Task details. Say how many lines contain the word "that" and give no other text.

Source data.
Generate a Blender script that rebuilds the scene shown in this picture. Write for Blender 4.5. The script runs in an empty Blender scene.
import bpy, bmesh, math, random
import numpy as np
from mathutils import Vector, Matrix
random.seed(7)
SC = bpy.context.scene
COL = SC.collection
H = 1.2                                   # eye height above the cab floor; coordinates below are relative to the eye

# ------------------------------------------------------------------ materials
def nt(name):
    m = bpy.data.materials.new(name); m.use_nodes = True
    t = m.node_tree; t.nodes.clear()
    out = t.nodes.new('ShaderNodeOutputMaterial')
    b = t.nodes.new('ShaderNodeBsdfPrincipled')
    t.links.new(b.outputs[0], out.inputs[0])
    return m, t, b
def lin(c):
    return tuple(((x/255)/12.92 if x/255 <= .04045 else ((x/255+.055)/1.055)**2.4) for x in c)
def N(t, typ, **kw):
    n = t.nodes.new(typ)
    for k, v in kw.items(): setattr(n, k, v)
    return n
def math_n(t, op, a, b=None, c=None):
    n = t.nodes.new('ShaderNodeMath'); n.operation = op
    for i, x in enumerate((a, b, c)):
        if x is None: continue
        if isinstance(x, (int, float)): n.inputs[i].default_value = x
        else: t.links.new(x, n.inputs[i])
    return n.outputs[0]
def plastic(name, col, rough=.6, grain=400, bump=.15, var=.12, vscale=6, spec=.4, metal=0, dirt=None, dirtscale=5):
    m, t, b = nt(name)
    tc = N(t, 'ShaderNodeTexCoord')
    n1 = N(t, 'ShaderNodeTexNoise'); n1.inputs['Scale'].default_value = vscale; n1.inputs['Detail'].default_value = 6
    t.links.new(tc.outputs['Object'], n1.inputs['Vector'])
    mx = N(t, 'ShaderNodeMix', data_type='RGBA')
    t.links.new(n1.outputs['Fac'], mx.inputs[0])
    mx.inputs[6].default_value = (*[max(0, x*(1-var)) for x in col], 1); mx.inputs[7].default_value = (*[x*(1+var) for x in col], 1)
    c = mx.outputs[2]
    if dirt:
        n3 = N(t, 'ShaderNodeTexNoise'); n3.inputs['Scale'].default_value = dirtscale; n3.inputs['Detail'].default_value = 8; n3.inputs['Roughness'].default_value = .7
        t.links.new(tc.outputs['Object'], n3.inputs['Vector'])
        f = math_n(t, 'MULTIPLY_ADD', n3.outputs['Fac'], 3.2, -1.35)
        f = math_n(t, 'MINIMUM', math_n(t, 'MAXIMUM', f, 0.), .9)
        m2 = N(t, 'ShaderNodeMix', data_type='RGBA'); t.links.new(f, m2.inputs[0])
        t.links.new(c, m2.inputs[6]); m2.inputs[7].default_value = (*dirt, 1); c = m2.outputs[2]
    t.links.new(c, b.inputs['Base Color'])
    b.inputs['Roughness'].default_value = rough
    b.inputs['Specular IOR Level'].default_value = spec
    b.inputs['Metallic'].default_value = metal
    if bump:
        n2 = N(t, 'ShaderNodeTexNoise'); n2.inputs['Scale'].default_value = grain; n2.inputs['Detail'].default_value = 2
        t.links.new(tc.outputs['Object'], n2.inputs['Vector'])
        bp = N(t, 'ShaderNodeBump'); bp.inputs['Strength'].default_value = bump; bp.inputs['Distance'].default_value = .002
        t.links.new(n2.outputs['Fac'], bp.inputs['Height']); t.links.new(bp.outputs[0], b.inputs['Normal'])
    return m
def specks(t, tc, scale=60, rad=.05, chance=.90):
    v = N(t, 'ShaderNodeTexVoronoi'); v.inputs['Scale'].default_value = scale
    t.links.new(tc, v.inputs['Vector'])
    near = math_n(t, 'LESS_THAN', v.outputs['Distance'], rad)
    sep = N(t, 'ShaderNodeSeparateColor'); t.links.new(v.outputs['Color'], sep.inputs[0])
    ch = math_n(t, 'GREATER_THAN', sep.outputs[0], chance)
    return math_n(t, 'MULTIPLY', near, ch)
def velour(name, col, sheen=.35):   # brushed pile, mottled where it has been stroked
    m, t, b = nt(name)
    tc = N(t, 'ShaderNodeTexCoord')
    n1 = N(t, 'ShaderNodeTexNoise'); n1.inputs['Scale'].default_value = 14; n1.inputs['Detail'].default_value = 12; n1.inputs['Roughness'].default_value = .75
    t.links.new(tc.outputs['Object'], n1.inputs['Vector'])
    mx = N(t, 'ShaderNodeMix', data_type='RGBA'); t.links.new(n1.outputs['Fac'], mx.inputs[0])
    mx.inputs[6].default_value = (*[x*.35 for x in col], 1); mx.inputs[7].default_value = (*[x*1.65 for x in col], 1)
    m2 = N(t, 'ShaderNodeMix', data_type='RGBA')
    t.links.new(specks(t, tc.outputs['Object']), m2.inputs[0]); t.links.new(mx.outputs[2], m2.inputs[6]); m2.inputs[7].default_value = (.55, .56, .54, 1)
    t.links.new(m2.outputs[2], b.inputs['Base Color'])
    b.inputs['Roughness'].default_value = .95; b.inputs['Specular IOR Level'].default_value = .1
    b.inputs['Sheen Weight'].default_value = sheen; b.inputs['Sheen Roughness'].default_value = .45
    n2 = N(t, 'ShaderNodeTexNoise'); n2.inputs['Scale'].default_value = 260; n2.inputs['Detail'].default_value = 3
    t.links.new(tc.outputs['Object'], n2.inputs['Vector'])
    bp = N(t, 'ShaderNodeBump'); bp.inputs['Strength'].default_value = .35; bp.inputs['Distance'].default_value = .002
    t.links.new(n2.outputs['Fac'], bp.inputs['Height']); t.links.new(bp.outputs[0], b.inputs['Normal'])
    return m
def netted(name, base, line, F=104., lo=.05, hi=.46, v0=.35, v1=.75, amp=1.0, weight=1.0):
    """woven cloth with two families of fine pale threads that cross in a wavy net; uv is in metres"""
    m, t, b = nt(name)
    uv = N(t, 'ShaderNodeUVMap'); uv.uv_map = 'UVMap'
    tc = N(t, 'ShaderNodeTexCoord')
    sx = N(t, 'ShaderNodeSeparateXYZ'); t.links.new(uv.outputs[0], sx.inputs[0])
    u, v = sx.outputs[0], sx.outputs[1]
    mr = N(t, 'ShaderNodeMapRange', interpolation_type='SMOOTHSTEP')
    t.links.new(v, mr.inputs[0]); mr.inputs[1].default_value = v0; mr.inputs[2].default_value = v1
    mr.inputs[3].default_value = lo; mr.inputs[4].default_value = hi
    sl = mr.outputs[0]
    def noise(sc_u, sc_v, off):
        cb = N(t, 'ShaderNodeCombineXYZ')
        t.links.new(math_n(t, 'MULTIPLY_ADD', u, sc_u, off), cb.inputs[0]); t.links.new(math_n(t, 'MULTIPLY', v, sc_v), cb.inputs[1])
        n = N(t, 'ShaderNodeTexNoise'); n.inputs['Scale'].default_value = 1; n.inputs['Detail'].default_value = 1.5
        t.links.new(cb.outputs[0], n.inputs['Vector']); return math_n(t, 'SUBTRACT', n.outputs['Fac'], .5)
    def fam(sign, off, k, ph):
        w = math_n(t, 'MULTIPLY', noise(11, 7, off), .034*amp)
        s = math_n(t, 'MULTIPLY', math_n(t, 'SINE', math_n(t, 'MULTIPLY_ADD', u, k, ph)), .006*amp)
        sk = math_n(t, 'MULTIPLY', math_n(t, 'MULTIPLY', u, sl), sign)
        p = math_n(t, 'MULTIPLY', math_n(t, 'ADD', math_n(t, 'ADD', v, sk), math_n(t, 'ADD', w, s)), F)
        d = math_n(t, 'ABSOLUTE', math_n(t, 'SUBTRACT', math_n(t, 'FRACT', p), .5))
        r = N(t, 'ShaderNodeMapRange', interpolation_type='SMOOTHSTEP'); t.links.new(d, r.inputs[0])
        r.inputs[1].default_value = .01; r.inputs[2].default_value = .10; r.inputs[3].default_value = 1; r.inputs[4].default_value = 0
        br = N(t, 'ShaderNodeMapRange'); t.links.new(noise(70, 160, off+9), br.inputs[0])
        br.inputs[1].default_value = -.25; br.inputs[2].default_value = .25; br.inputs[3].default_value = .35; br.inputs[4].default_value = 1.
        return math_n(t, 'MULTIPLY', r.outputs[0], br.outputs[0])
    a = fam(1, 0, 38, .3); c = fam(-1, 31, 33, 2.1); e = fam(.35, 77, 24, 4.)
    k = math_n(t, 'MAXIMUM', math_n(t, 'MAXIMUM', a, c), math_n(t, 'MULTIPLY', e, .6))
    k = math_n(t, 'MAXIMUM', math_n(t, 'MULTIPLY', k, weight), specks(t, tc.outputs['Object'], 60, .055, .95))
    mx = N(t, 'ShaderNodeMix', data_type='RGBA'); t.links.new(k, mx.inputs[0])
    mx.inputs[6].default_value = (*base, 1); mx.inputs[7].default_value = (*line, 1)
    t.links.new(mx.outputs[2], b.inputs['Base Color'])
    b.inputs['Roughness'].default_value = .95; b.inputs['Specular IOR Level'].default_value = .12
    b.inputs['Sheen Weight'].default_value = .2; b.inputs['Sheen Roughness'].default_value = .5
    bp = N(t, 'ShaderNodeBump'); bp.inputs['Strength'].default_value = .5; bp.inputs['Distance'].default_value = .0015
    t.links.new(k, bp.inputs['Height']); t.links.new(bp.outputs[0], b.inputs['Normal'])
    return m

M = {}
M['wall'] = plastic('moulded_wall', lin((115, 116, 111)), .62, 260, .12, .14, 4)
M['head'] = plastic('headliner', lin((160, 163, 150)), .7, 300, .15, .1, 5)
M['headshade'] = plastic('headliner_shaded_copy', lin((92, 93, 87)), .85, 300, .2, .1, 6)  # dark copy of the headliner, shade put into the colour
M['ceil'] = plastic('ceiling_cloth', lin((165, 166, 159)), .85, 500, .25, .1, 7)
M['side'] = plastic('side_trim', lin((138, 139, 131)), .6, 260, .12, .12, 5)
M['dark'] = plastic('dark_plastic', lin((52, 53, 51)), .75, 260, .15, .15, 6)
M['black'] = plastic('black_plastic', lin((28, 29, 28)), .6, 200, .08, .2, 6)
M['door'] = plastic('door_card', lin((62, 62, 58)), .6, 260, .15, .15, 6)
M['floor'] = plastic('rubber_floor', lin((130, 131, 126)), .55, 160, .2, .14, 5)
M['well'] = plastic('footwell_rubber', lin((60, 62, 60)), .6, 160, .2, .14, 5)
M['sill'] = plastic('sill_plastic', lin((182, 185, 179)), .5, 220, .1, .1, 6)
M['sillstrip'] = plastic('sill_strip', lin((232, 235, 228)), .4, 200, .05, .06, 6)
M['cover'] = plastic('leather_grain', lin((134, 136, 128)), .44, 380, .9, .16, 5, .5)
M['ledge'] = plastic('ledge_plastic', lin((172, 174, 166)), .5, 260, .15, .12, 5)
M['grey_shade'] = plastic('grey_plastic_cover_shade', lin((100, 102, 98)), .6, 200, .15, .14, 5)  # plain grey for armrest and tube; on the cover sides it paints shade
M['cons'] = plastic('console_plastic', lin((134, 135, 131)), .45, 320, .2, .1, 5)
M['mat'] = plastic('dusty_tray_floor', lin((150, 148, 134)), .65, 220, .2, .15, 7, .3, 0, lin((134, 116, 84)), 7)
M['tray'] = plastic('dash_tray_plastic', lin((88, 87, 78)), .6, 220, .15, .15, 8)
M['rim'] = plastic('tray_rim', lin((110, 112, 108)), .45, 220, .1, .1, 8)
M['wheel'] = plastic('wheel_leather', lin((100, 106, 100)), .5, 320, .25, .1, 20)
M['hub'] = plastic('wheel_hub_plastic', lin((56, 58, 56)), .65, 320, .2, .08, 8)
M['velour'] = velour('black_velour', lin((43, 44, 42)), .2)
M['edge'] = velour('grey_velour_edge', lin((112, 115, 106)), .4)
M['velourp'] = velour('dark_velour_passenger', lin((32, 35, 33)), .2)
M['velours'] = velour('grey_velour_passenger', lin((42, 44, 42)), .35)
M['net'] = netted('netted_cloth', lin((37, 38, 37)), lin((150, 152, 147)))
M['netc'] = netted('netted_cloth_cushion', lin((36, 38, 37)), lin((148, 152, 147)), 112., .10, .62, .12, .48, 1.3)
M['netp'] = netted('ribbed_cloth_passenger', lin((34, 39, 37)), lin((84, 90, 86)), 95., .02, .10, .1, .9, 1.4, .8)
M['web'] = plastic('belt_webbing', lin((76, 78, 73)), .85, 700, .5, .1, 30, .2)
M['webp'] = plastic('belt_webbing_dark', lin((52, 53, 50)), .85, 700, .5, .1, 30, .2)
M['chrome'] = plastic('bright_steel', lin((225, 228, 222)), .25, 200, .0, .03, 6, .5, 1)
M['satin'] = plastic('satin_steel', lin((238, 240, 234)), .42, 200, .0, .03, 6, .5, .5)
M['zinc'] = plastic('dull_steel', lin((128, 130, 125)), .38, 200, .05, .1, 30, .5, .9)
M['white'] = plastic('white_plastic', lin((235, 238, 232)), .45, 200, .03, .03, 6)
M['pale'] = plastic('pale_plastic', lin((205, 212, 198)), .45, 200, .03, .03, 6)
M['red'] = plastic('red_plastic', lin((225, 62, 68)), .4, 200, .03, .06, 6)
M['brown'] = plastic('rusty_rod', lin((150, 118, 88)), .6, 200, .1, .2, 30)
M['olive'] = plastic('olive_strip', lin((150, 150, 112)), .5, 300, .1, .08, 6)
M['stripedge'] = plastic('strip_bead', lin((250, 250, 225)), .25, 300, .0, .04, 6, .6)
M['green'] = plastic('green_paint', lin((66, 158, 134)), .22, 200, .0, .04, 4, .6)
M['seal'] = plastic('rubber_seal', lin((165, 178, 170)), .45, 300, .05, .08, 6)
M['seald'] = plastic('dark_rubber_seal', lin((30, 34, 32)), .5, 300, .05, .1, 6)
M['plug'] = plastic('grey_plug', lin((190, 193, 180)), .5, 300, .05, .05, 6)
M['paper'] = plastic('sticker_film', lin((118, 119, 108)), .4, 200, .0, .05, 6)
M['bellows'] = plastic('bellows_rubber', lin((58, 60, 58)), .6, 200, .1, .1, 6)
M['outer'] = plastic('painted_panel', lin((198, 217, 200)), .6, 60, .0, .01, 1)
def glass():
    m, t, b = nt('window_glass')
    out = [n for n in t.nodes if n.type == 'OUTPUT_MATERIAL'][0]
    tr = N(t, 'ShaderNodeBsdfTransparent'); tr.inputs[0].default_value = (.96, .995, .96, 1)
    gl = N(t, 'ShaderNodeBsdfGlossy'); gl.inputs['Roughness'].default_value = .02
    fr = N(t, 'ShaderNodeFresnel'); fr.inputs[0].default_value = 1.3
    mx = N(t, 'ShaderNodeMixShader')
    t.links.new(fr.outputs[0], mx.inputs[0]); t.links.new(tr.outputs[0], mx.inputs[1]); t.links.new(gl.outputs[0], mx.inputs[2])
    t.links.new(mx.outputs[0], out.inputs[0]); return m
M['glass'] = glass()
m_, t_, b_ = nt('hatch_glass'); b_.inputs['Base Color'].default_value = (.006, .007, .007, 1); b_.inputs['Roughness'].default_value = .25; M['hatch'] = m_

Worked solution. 2